On Wednesday at the DC Blockchain Summit, SEC commissioner Hester Peirce warned industry advocates to be careful what they wish for. Peirce called the action plan “helpful” and agreed that clear regulatory guidelines are needed. But she cautioned against expecting the government to try to foster innovation, which she said could do more harm than good.

Peirce urged patience and cooperation. Regulators are slow, she said, and this technology is complicated: “There’s a learning curve. People at the SEC are trying to learn about this space, and trying to understand where the pressure points are.” If industry members want the process to go faster, they should have more conversations with her agency, she said. “You all need to come in and tell us where the pain points are, and where the old regime doesn’t fit.”

Of course, government agencies aren’t the only ones that can make new policy. Congress could pass legislation that paves the way to new, crypto-specific rules. But although a number of bills to that effect have been introduced in both houses, it’s not clear whether or when they’ll ever see a vote.

Regulatory uncertainty is one of the main reasons that while many traditional financial firms are interested in investing in crypto-assets, a good number have chosen to remain on the sidelines, Tom Jessop, president of Fidelity Digital Assets, told the DC crowd.

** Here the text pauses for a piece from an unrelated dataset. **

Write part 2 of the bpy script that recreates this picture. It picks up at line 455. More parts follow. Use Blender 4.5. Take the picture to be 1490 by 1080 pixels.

Many believe that the entry of more hedge funds, family offices, and other “institutional investors” will help the industry mature.

Jessop’s company was recently spun out of Fidelity Investments and has launched a service for securely storing cryptocurrency private keys for firms like hedge funds and family offices. He said he’d like policymakers to move the conversation beyond whether this or that coin is a security or not. Blockchains have a broad range of potential applications in financial services as well as other industries, Jessop said. “How do we develop a framework where over time our economy, our government, and our people can take advantage of this technology in many ways?”